Jack Tworkov, one of the Abstract Expressionists from the legendary New York School. She calls herself a late bloomer. “I was always defined by my relationships to others—first as Jack’s daughter, then as Bob’s wife and Erik’s mother—and it took me a while to find my own way.” As a lifelong New Yorker, she has seen many artists come and go, and neighborhoods change. Her neighborhood, once full of striving artists, is now the enclave of flush professionals. When she and Moskowitz go out, they are often the oldest people in the room, and they wonder where everyone has gone.

This sensitivity to what and who came before reflects Ford’s preoccupation with history’s layered progression. “As I’ve gotten older, I’ve developed an interest in older civilizations. When I was young, I was interested in archeology, but I moved away from it,” she told me. “Walking around Rome, it all came back to me. I felt enchanted. I couldn’t tear myself away. As you age, the contemporary loses its glamour.

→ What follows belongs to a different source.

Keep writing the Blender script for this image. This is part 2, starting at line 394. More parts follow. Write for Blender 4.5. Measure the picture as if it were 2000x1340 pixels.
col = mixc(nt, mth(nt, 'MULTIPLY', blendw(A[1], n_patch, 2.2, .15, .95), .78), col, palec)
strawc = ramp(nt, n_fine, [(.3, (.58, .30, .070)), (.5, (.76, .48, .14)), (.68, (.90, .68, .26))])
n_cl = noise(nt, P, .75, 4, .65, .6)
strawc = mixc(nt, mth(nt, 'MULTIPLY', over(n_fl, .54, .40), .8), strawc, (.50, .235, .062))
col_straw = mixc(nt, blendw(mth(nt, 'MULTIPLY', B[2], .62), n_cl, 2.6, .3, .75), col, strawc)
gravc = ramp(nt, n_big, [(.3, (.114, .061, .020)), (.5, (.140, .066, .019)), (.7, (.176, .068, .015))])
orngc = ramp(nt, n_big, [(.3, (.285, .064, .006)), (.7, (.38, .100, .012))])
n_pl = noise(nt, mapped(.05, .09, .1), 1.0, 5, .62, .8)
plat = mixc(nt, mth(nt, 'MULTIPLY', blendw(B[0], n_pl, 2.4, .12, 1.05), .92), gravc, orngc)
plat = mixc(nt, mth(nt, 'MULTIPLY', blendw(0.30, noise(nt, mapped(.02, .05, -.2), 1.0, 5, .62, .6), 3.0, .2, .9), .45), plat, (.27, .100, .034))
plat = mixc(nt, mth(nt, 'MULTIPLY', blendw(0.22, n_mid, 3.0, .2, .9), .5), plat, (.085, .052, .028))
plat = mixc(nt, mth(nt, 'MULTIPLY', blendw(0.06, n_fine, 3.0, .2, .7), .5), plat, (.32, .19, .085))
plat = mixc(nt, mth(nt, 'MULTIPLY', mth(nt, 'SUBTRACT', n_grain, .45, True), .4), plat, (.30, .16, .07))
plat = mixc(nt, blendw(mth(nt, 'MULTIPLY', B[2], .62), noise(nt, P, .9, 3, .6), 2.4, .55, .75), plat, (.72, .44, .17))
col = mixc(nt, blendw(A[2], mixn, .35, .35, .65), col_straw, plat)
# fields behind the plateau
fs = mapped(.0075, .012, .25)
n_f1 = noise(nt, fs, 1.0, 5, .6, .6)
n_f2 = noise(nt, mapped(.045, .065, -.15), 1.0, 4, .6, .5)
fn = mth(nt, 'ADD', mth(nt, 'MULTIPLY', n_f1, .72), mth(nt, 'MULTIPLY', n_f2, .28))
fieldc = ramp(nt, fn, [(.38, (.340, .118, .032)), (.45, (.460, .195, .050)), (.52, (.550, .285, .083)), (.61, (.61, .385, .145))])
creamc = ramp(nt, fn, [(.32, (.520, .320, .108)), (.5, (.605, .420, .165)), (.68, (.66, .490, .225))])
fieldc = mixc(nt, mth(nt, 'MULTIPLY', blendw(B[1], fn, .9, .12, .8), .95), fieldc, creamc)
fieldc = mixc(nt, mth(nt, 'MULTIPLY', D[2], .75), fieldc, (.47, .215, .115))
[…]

I recently retired from teaching at MICA, where I would watch the grad students worry about their careers.” Here she paused for a sardonic laugh. “It becomes harder to lend yourself to that.”

Hermine Ford, Two Coats of Paint, Sharon Butler

For Ford, making work now is much easier than it was when she was younger. “I have developed a huge vocabulary—I have so many ideas in my head that I want to see, and I love making them,” she said. “It’s fun to draw the shape and pattern out, although I don’t like the process of building the supports, but I love the painting—I get carried away. I like the juncture between nature and artifice. After all these years, my paintings finally match the way I experience the world.”

Before her trip to Rome after 9/11, Ford worked on small shaped pieces like this that were inspired by the landscape in Nova Scotia where she spends the summers.

Ford with ii ss, a beautiful limited edition book recently published by Granary Books, publisher of new projects that explore the intersection of word and image. Ford collaborated with poet and old friend Kathleen Fraser. " ii ss addresses the double-bind of to be—being human and being dependent upon the natural world for pleasure and sustenance. In this knowledge we have been awakened, with a harsh jolt, to earth’s gradual melting and shifting due to man’s deliberate avoidance patterns, both greedy and neglectful, leading us to the careless destruction of our planet home." --Kathleen Fraser and Hermine Ford.

"Hermine Ford: Paintings," STOREFRONT, Brooklyn, NY. Through May 22, 2011. Additionally, an exhibition of Ford's work on paper is on display at STEVEN AMEDEE (41 N. Moore Street, NYC) through May 31. A fully illustrated catalog featuring work from from 1970 to the present, with a preface by Jason Andrew, has been produced in conjunction with the exhibition.